→ **Goal of the exercise**:
Return every line below in which "part" appears.
[START]
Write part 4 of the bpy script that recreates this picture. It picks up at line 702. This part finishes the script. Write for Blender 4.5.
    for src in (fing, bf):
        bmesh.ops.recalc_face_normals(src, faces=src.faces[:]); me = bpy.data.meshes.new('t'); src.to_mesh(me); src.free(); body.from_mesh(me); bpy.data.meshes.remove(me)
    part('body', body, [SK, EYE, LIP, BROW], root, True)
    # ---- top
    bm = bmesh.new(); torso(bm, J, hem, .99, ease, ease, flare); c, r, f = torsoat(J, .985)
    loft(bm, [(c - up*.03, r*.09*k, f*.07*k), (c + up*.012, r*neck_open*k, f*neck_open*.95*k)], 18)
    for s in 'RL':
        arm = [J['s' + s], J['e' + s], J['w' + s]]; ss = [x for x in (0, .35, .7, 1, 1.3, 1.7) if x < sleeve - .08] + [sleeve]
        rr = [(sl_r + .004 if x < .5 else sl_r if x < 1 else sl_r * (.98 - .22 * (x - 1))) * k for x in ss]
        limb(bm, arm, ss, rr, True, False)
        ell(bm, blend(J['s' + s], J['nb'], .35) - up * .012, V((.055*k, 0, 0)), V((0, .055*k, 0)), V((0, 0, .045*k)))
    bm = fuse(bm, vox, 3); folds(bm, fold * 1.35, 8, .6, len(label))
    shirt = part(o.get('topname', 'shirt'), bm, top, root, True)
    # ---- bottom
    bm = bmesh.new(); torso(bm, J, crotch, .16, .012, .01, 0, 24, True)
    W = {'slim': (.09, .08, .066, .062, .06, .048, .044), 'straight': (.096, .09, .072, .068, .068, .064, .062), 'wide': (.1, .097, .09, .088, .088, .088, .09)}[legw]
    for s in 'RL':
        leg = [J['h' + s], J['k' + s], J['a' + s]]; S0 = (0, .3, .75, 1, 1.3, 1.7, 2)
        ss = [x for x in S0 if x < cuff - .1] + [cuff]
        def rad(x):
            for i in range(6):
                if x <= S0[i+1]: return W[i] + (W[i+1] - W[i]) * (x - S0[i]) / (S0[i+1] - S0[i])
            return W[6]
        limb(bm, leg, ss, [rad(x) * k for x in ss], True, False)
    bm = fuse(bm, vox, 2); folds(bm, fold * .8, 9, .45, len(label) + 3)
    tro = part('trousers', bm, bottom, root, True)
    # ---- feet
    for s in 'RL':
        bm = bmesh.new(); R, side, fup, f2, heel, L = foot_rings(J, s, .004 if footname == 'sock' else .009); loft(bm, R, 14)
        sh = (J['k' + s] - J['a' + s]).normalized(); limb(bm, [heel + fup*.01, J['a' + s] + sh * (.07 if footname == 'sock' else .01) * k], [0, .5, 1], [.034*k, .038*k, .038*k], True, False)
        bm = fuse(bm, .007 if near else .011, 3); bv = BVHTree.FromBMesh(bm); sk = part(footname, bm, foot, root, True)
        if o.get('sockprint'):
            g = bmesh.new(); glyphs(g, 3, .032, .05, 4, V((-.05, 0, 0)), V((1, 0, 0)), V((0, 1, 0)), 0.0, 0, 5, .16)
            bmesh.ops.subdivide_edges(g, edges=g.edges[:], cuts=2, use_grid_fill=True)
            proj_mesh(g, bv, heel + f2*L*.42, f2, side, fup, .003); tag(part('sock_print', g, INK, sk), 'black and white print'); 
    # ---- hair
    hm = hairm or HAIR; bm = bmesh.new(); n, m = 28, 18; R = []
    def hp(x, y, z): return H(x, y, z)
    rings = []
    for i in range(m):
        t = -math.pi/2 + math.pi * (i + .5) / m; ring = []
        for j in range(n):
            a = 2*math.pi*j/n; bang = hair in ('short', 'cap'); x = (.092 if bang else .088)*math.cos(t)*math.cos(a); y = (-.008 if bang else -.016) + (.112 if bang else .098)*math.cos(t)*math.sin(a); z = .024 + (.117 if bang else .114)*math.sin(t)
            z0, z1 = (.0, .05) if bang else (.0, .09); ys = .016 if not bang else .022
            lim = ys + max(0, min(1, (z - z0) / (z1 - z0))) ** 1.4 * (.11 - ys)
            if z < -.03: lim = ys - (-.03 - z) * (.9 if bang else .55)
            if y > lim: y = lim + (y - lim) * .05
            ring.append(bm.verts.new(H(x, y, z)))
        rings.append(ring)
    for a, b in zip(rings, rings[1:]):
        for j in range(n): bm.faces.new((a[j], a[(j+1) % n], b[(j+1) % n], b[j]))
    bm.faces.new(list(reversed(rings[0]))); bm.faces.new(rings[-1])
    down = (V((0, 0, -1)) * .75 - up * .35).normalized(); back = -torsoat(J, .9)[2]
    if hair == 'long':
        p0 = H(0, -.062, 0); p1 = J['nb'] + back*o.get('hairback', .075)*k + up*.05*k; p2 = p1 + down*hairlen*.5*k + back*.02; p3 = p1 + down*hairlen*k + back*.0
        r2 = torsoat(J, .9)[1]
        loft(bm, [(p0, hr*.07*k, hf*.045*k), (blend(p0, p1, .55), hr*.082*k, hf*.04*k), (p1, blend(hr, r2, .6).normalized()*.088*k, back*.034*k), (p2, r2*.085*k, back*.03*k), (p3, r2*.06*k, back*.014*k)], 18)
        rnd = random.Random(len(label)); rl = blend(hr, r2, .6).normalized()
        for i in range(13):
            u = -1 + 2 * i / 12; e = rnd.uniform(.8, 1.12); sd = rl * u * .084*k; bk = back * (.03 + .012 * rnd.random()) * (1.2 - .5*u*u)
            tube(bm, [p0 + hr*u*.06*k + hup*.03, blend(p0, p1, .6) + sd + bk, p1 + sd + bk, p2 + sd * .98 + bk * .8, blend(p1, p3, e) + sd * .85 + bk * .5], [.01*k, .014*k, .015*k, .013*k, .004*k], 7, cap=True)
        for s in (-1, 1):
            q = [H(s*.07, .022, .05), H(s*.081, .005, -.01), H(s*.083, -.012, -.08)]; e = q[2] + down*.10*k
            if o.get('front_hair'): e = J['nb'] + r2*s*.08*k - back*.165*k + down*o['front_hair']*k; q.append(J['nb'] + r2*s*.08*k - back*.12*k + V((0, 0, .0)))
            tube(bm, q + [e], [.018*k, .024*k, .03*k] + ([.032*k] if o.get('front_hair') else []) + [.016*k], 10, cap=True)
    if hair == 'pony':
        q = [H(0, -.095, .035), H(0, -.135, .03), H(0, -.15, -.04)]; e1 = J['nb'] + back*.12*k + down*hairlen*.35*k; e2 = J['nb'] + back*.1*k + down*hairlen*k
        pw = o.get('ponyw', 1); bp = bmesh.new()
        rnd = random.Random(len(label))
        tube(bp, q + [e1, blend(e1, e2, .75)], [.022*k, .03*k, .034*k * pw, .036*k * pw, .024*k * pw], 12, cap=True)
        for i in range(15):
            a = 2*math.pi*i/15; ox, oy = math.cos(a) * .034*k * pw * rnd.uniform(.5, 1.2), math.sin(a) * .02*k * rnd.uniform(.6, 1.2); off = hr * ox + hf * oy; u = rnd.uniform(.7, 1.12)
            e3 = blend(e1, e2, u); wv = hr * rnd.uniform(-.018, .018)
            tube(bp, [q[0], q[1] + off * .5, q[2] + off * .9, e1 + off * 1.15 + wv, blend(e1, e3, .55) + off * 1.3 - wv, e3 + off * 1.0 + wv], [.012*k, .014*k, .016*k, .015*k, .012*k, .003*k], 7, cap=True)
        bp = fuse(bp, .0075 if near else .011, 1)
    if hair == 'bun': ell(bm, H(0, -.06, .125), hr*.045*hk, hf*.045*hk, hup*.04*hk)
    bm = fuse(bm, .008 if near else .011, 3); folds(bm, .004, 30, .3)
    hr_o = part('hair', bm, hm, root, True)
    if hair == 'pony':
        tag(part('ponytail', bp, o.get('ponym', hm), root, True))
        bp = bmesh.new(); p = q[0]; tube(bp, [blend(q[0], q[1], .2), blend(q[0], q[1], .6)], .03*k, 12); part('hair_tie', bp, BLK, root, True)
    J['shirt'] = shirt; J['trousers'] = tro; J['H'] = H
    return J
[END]
→ **Result of the task**:
Write part 4 of the bpy script that recreates this picture. It picks up at line 702. This part finishes the script. Write for Blender 4.5.
    part('body', body, [SK, EYE, LIP, BROW], root, True)
    shirt = part(o.get('topname', 'shirt'), bm, top, root, True)
    tro = part('trousers', bm, bottom, root, True)
        bm = fuse(bm, .007 if near else .011, 3); bv = BVHTree.FromBMesh(bm); sk = part(footname, bm, foot, root, True)
            proj_mesh(g, bv, heel + f2*L*.42, f2, side, fup, .003); tag(part('sock_print', g, INK, sk), 'black and white print'); 
    hr_o = part('hair', bm, hm, root, True)
        tag(part('ponytail', bp, o.get('ponym', hm), root, True))
        bp = bmesh.new(); p = q[0]; tube(bp, [blend(q[0], q[1], .2), blend(q[0], q[1], .6)], .03*k, 12); part('hair_tie', bp, BLK, root, True)